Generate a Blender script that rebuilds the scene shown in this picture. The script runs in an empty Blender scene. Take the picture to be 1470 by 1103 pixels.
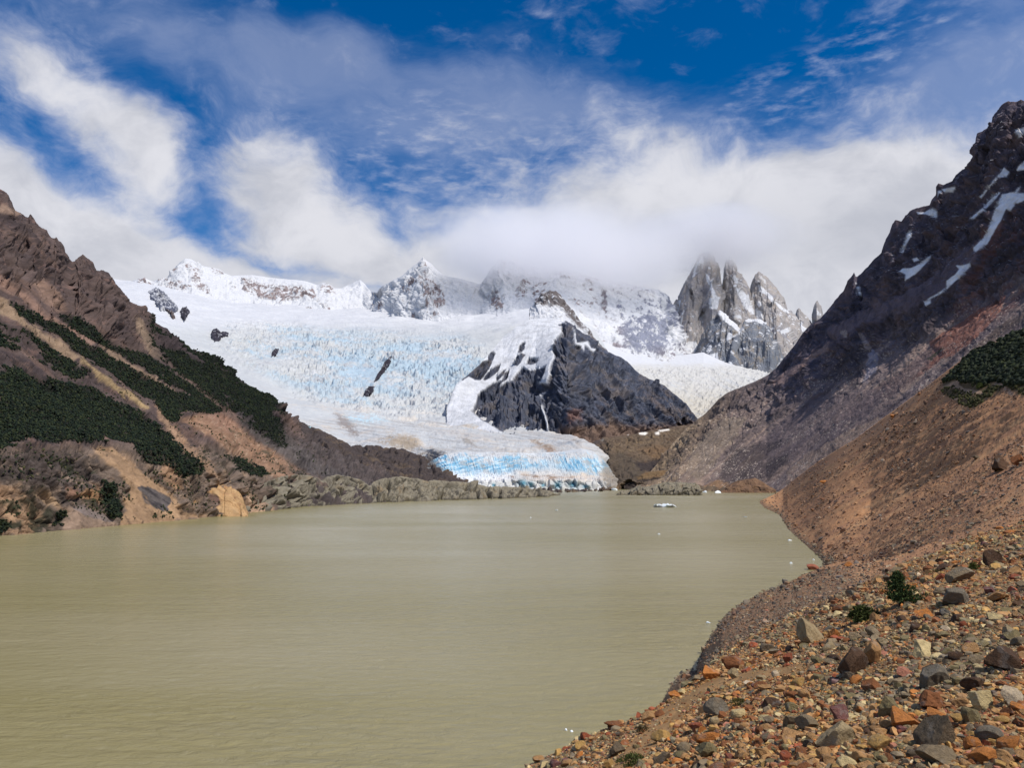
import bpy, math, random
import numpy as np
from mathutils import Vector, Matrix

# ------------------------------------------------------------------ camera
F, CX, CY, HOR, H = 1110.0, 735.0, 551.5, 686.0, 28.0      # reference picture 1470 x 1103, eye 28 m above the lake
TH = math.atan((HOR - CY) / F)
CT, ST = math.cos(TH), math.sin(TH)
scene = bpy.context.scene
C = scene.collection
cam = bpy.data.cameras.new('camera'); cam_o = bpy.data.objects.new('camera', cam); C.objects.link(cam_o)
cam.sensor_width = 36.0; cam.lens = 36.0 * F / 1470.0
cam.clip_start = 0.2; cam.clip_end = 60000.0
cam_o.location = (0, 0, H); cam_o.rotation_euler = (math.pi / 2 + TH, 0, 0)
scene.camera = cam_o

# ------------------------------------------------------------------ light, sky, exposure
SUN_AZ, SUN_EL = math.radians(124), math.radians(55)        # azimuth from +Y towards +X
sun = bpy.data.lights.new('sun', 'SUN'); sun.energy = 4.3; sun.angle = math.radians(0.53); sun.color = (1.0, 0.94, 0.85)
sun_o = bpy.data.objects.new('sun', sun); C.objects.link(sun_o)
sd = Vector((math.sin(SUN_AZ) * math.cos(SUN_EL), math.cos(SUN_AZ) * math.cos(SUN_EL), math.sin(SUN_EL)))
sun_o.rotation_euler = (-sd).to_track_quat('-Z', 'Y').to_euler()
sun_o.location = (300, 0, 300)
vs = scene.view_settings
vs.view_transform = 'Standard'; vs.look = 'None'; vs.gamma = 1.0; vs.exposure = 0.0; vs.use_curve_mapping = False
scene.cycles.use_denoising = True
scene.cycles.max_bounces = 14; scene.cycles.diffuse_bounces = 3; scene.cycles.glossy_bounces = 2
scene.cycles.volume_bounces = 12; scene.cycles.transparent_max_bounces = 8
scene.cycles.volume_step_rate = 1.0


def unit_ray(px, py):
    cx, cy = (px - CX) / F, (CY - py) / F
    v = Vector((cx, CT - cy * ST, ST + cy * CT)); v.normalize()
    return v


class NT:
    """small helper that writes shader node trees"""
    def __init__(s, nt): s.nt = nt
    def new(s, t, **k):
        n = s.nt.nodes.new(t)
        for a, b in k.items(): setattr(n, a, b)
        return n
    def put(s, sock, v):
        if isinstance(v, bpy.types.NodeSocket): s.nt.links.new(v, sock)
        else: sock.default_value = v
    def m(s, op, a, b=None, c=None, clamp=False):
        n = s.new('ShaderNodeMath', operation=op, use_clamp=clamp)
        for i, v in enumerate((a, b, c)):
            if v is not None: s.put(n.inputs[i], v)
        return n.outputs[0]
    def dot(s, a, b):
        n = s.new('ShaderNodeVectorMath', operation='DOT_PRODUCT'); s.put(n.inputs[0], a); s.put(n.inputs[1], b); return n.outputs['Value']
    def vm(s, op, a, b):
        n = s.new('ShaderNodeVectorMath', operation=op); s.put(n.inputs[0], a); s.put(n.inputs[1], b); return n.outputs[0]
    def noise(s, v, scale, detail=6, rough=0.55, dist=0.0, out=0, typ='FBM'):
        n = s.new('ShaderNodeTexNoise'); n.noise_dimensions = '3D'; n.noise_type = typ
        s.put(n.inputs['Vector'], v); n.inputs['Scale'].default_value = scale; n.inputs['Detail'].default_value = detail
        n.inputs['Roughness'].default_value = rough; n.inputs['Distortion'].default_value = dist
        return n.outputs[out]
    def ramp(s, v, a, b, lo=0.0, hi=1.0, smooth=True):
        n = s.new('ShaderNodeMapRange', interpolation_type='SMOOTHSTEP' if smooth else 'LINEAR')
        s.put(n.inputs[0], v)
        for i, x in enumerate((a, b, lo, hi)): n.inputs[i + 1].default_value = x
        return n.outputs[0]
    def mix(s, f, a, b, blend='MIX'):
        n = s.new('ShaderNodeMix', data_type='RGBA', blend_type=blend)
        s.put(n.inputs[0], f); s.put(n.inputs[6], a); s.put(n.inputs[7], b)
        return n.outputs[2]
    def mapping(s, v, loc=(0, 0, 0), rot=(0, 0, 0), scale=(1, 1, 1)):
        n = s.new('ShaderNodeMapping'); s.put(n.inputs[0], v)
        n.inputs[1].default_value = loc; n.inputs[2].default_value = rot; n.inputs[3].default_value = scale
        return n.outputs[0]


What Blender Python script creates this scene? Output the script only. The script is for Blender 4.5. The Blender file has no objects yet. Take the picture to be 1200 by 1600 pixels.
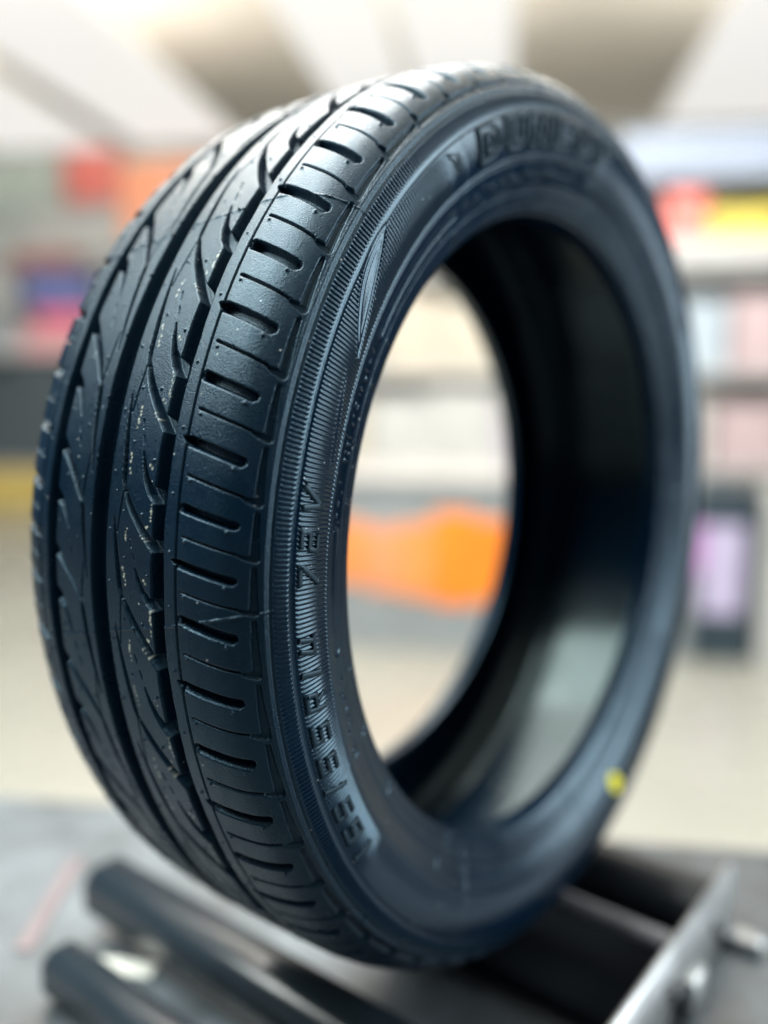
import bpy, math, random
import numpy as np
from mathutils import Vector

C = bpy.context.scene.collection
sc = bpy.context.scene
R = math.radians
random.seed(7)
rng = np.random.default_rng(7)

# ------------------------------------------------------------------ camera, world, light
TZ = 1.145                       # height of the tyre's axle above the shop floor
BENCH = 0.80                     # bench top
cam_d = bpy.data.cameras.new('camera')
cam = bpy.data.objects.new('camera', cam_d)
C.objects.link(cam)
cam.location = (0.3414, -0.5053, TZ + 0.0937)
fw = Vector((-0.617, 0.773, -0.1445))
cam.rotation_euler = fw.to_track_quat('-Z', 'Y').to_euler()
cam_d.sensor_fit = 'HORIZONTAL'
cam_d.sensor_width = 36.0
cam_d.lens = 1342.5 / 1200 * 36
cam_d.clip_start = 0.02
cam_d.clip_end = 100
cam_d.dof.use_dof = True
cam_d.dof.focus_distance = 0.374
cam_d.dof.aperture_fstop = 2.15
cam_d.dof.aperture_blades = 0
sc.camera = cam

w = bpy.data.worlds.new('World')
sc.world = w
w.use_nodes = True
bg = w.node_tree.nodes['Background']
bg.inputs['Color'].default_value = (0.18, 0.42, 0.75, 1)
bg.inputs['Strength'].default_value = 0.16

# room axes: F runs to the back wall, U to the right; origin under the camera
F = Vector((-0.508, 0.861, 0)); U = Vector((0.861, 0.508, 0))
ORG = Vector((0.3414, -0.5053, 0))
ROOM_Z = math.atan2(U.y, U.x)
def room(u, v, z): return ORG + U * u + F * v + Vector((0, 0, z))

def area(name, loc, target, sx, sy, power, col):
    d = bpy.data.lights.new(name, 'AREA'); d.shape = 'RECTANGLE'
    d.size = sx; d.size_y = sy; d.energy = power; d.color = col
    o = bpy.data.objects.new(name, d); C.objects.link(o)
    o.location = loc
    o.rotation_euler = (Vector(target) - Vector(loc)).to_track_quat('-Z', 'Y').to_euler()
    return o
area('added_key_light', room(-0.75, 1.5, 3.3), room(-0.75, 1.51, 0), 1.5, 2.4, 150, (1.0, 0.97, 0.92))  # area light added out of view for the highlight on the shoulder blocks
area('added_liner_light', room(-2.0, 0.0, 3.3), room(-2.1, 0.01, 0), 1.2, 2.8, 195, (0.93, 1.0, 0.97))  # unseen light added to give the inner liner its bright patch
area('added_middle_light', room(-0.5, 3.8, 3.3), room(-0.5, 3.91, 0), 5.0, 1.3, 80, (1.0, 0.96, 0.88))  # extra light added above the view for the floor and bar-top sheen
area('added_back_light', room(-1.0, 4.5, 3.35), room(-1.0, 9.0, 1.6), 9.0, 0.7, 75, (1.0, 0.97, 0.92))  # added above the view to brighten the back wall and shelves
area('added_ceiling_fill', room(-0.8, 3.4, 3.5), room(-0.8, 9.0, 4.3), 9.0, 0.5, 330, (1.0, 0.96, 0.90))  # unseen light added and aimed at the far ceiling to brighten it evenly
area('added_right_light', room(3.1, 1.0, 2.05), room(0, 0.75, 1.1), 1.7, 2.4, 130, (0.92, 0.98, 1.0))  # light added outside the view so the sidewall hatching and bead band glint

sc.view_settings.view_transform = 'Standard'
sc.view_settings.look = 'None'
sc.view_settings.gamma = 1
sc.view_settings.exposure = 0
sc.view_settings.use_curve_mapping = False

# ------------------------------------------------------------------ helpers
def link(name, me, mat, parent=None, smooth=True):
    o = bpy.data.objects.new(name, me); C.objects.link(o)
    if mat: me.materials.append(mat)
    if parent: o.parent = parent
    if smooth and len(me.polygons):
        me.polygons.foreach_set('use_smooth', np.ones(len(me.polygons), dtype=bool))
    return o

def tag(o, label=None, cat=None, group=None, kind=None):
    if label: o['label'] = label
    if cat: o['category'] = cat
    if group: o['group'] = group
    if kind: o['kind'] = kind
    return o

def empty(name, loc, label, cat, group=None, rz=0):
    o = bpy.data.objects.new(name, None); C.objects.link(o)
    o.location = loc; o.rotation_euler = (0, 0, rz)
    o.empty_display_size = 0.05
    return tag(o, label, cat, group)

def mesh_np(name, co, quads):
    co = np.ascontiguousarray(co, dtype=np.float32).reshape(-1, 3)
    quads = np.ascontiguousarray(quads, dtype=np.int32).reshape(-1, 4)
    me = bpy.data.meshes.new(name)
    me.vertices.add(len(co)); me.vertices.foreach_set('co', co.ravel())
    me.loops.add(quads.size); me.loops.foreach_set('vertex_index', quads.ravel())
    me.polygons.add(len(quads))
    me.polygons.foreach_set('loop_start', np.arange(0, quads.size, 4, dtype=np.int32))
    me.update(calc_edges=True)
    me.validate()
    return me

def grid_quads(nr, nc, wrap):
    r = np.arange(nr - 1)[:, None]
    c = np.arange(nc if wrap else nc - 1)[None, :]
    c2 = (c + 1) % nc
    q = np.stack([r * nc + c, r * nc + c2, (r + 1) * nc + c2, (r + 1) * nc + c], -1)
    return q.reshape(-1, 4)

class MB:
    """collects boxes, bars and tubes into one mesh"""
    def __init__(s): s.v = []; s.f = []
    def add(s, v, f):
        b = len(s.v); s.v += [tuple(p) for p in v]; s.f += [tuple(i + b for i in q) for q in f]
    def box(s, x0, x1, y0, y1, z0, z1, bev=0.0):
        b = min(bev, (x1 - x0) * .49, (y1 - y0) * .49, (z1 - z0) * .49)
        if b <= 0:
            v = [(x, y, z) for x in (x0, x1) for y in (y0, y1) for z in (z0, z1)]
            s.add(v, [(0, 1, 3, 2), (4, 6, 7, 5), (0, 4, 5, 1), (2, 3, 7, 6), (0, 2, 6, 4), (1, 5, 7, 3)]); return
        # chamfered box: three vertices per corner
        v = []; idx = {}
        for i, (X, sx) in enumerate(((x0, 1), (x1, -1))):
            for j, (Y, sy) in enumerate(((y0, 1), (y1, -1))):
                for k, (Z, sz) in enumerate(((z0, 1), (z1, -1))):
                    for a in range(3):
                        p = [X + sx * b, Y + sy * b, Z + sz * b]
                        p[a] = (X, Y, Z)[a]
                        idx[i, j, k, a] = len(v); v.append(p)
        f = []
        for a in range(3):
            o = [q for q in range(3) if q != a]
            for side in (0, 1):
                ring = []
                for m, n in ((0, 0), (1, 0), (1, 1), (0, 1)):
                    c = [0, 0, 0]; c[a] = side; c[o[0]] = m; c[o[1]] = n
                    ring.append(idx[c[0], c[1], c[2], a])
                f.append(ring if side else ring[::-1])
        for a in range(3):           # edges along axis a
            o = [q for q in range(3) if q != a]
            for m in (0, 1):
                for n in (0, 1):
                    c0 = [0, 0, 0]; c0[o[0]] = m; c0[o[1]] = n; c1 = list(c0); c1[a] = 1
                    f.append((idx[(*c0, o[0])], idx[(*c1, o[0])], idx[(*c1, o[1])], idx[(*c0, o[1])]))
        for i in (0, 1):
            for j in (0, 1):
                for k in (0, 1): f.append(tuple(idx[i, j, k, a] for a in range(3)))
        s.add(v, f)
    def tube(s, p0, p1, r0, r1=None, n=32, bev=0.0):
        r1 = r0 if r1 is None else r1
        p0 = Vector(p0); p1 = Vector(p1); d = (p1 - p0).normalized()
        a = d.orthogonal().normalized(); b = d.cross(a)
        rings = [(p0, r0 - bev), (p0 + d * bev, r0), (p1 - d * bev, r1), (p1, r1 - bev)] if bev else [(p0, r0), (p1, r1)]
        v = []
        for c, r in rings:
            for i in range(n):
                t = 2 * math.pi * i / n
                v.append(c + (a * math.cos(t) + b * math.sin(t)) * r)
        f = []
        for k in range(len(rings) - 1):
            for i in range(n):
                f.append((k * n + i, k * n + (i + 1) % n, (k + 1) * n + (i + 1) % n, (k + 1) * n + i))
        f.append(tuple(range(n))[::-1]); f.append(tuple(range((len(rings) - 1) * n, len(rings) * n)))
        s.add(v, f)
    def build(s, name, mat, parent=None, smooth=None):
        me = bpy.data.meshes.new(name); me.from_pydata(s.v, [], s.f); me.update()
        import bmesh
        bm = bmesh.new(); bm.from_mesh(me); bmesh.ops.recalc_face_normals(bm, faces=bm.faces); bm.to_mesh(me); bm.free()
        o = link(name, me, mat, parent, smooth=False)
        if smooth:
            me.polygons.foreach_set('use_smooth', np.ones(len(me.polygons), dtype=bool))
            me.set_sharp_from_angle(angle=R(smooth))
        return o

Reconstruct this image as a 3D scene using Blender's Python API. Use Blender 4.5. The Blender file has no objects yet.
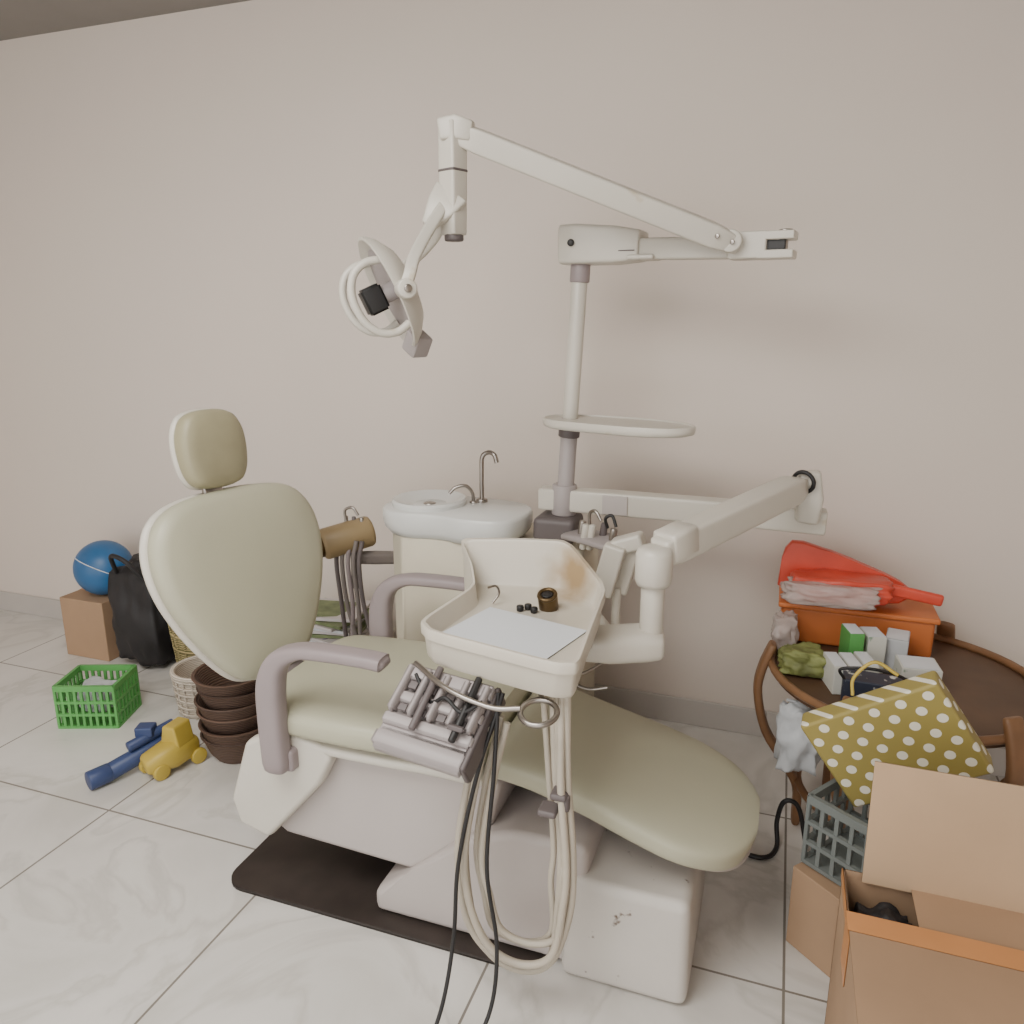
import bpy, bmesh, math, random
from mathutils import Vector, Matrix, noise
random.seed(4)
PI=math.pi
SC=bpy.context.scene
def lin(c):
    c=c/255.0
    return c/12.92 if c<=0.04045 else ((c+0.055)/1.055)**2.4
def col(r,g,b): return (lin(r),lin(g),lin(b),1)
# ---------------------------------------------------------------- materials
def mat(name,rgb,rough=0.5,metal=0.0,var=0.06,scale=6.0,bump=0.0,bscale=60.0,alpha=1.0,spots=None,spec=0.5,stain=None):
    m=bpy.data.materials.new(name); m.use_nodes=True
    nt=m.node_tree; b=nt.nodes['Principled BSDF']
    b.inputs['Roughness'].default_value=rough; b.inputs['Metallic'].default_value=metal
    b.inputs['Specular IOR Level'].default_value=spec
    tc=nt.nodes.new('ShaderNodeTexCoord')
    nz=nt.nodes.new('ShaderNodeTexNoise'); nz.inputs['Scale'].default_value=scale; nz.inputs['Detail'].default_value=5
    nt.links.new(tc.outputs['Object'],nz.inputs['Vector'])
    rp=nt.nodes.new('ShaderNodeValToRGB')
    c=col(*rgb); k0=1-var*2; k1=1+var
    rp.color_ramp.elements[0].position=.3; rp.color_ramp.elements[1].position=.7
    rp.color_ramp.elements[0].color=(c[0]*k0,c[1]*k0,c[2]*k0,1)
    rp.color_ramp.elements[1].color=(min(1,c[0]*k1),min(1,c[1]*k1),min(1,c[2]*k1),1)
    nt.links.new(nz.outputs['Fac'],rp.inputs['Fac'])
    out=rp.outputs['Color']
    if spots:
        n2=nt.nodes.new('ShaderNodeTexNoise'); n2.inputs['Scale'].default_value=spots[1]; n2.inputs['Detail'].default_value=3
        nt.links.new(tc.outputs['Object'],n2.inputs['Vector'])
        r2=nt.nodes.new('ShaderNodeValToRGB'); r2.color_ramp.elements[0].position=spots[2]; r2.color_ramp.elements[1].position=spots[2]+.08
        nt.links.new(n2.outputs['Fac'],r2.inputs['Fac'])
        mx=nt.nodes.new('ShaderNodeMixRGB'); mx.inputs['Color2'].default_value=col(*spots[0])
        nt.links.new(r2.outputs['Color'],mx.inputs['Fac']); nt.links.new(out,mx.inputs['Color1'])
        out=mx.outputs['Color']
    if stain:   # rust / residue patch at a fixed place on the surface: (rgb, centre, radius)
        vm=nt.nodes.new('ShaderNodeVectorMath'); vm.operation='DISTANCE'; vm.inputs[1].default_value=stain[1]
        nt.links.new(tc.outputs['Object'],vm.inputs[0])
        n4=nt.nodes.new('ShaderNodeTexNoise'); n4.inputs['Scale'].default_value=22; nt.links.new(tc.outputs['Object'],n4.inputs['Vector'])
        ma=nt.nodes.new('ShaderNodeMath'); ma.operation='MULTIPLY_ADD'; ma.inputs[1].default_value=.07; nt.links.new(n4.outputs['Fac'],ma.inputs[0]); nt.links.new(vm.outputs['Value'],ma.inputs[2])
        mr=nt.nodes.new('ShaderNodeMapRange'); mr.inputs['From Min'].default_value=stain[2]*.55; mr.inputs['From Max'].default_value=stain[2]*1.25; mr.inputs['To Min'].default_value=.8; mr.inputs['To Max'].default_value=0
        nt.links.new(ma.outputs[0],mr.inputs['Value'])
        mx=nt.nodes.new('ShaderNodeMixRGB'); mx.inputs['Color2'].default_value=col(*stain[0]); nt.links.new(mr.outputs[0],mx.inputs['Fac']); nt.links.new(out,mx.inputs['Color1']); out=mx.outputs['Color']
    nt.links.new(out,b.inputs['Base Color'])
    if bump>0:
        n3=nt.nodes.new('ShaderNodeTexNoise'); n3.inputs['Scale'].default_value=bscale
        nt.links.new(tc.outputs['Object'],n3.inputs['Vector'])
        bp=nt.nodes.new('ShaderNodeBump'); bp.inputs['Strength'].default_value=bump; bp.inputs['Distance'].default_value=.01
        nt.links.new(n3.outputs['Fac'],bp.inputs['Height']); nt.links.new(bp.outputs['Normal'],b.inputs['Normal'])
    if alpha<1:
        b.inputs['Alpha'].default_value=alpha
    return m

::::

GIVEN TASK:
Transcribe, exactly as written, the lines starting at the one with "What Blender Python" and ending at the one with "def room(u, v, z): return", and nothing more. Pictures are not part of the copy.

SOLUTION FOR THIS EXERCISE:
What Blender Python script creates this scene? Output the script only. The script is for Blender 4.5. The Blender file has no objects yet. Take the picture to be 1200 by 1600 pixels.
import bpy, math, random
import numpy as np
from mathutils import Vector

C = bpy.context.scene.collection
sc = bpy.context.scene
R = math.radians
random.seed(7)
rng = np.random.default_rng(7)

# ------------------------------------------------------------------ camera, world, light
TZ = 1.145                       # height of the tyre's axle above the shop floor
BENCH = 0.80                     # bench top
cam_d = bpy.data.cameras.new('camera')
cam = bpy.data.objects.new('camera', cam_d)
C.objects.link(cam)
cam.location = (0.3414, -0.5053, TZ + 0.0937)
fw = Vector((-0.617, 0.773, -0.1445))
cam.rotation_euler = fw.to_track_quat('-Z', 'Y').to_euler()
cam_d.sensor_fit = 'HORIZONTAL'
cam_d.sensor_width = 36.0
cam_d.lens = 1342.5 / 1200 * 36
cam_d.clip_start = 0.02
cam_d.clip_end = 100
cam_d.dof.use_dof = True
cam_d.dof.focus_distance = 0.374
cam_d.dof.aperture_fstop = 2.15
cam_d.dof.aperture_blades = 0
sc.camera = cam

w = bpy.data.worlds.new('World')
sc.world = w
w.use_nodes = True
bg = w.node_tree.nodes['Background']
bg.inputs['Color'].default_value = (0.18, 0.42, 0.75, 1)
bg.inputs['Strength'].default_value = 0.16

# room axes: F runs to the back wall, U to the right; origin under the camera
F = Vector((-0.508, 0.861, 0)); U = Vector((0.861, 0.508, 0))
ORG = Vector((0.3414, -0.5053, 0))
ROOM_Z = math.atan2(U.y, U.x)
def room(u, v, z): return ORG + U * u + F * v + Vector((0, 0, z))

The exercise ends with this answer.